Your tech services course in "book school" prepared you to type catalog
cards (five rows down, seven spaces over for first entry). Carlyle Frarey
taught the class.
Your paraprofessional job was checking the above-the-rod filing of the
student employees. Something very satisfying about pulling the rod and
dropping/patting those cards into place?!
Your first professional position included filing new cards when subject
headings changed, as Rumania to Romania, among others.
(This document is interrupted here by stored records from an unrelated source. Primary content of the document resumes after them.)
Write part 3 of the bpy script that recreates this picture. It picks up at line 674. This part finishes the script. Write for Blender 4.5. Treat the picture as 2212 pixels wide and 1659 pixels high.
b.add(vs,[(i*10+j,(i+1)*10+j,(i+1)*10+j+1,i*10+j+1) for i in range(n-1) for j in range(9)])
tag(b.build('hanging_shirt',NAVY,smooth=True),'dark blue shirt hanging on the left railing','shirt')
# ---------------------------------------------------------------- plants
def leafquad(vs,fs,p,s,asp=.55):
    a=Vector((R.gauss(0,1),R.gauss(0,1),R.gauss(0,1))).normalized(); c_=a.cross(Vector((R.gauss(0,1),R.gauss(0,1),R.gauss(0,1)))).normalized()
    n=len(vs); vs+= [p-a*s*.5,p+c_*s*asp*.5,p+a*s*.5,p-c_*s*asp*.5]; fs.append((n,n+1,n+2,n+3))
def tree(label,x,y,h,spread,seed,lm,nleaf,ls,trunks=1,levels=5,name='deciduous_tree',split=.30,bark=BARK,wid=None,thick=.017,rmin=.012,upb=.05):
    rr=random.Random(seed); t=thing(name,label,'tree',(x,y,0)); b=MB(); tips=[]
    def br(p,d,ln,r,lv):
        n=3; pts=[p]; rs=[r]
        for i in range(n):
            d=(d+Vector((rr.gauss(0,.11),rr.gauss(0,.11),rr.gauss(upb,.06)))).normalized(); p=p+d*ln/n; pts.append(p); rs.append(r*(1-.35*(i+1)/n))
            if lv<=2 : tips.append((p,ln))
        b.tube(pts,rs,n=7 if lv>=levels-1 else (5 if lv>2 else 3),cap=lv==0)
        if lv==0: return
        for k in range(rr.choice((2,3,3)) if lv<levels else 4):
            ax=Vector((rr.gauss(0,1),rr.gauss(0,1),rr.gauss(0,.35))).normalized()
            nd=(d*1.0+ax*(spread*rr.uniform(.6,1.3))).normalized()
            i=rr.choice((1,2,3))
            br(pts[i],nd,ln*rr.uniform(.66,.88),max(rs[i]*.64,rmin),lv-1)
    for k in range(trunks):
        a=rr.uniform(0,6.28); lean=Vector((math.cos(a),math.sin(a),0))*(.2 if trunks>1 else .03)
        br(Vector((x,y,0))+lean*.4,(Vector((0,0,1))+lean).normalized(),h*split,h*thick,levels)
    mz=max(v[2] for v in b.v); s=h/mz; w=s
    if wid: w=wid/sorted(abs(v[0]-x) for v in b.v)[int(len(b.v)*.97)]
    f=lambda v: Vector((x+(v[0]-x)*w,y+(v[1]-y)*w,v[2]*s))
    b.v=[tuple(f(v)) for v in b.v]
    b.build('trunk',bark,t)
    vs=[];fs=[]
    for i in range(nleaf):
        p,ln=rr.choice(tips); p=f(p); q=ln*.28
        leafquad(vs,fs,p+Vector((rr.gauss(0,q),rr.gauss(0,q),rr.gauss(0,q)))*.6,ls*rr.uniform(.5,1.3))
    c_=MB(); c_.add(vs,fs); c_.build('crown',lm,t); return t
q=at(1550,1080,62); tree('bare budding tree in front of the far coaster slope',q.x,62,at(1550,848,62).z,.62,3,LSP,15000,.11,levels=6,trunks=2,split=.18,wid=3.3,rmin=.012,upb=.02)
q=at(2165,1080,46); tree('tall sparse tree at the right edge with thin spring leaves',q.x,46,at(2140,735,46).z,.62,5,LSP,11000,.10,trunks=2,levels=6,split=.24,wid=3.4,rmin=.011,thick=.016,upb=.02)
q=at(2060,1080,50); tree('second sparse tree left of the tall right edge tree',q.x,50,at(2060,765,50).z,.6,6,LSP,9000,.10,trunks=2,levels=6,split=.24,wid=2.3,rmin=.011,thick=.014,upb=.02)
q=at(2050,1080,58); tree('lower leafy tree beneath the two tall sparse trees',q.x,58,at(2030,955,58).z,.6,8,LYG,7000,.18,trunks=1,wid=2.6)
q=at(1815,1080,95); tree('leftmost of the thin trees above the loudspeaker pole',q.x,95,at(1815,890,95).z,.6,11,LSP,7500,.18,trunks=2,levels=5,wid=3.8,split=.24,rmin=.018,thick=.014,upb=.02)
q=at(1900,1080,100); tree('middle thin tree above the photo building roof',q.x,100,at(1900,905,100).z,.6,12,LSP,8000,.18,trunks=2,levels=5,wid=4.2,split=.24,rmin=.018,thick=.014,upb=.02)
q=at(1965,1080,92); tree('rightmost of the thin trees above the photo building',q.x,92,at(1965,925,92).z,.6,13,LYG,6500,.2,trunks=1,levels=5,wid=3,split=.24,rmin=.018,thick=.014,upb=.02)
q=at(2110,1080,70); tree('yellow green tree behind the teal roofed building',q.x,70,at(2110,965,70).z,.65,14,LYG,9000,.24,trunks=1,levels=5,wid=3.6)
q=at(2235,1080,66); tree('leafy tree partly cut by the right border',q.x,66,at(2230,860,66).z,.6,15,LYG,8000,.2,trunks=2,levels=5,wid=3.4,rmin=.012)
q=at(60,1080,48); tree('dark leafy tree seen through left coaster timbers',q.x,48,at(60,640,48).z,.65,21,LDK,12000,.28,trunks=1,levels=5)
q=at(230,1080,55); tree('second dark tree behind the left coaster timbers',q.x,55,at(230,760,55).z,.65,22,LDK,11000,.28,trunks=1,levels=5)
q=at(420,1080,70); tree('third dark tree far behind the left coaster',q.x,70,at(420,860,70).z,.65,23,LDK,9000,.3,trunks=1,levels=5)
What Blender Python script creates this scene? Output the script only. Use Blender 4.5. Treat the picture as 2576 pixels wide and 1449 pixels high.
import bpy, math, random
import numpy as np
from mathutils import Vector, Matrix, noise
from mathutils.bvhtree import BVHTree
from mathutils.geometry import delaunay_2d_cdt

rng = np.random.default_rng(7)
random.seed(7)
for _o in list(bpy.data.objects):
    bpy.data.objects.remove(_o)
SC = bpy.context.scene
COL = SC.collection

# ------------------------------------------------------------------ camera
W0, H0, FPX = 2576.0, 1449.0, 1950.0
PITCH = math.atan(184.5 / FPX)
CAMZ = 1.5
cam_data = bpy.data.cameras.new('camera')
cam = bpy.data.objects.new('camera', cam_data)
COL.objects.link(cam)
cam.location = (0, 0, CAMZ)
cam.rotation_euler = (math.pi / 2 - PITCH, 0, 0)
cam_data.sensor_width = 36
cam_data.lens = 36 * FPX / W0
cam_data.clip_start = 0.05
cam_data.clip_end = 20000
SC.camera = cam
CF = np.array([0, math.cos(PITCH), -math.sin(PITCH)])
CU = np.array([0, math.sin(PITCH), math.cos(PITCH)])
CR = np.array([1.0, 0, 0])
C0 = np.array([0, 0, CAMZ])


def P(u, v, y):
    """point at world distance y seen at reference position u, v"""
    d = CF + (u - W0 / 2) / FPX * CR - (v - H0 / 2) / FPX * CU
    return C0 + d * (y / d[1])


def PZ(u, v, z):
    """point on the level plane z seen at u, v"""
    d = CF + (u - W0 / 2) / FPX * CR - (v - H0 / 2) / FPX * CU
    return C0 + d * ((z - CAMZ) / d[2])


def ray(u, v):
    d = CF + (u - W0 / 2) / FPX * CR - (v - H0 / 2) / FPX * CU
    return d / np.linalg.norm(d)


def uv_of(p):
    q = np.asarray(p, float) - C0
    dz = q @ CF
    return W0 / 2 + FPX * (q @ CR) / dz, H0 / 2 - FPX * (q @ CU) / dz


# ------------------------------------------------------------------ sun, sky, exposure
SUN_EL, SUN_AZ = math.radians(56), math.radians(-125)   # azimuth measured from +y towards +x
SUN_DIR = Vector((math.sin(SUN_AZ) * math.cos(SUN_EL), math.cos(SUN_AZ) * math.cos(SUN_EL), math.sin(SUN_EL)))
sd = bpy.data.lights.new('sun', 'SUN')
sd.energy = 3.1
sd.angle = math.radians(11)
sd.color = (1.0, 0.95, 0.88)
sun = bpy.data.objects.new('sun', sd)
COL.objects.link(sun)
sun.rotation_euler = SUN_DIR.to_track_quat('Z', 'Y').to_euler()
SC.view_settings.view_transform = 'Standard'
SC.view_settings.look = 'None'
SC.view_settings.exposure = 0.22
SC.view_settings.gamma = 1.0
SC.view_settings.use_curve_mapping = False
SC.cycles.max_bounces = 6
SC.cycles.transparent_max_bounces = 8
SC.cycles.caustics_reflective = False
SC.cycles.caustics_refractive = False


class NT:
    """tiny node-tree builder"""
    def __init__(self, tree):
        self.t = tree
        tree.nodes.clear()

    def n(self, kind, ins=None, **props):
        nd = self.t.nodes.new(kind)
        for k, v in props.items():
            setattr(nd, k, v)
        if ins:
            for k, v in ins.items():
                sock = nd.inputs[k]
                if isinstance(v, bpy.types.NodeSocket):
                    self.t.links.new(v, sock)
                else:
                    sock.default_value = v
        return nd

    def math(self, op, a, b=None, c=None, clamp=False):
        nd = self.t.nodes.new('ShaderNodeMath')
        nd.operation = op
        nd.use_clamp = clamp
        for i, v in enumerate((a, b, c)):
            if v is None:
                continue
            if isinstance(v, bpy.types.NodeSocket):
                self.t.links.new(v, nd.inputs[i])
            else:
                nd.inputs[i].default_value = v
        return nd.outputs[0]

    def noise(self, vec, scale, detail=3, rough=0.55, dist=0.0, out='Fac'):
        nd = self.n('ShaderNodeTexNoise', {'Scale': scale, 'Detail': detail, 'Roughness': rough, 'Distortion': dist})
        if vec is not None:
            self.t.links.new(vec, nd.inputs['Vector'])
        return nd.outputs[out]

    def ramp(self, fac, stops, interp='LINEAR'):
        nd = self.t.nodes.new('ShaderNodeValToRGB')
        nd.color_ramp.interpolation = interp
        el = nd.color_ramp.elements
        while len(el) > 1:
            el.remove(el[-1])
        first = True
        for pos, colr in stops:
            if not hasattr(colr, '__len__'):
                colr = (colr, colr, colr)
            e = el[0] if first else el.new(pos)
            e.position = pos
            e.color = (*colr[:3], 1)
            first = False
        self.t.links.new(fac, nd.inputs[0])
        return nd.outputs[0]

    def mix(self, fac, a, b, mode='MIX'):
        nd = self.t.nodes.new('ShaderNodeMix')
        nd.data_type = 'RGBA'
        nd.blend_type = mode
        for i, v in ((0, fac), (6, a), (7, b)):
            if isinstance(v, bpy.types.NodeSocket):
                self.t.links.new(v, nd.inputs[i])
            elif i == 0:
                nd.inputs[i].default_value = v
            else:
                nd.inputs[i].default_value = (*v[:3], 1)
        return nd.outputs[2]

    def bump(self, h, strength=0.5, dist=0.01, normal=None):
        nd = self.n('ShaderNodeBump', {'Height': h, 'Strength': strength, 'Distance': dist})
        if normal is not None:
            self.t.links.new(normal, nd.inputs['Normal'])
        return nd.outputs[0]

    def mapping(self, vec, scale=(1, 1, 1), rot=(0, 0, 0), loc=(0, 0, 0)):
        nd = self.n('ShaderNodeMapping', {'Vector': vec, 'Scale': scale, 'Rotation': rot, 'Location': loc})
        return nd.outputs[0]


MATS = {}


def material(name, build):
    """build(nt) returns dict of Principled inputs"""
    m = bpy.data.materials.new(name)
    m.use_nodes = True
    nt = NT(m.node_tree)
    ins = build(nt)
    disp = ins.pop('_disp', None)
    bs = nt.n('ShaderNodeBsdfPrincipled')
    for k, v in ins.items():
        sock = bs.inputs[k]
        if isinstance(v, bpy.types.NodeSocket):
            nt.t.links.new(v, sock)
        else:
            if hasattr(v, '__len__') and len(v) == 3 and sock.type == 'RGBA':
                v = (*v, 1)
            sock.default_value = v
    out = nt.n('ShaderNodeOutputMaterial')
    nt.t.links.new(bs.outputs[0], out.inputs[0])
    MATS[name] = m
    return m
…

Many (most?) of our patrons would be delighted to have card catalogs--the
visual, tactile experience--back again. There was something about the snap
of the card corner under your finger ... They'd just miss the online
renewals and holds!

The picture is of a small New England town library, run
in the 1950s by "Miss Emily" and "Miss Susan", neither of whom were
librarians. Maiden sisters, they lived across the street and the library
was open when they felt like it. Often not when it rained, but always when
it snowed. Their sister-in-law was Chairman of the Board of Trustees until
she was 100 yrs old and had to argue down the younger trustees (those in
their 50s), who didn't want audiobooks. "You young people!" Harriet Haynes
snapped "don't understand that your elders can't read the way they used
The only sounds you heard in Miss Emily's library were the tick, tick,
tick of the grandfather clock and the muffled "thump" of a stamp quietly
plonking a return date on a book being checked out. In the 1970s, when a
professional librarian was finally in charge, a roof leak required
checking the cupola of the building where were found, in their original
brown shipping wrappers, the volumes of the official history of the Civil
War, authorized by Congress in 1866. A set had been sent to each town that
had a significant number of veterans who served. The town Civil War
obelisque is just outside the library door.

The Board of Trustees, over some strenuous objections, opted for the future
over the past and sold the set to help raise money for the first-ever
addition to the library, completed in the late 1980s.
I became a librarian because in this my childhood library reading was
reverenced and "nerdy" was very, very cool.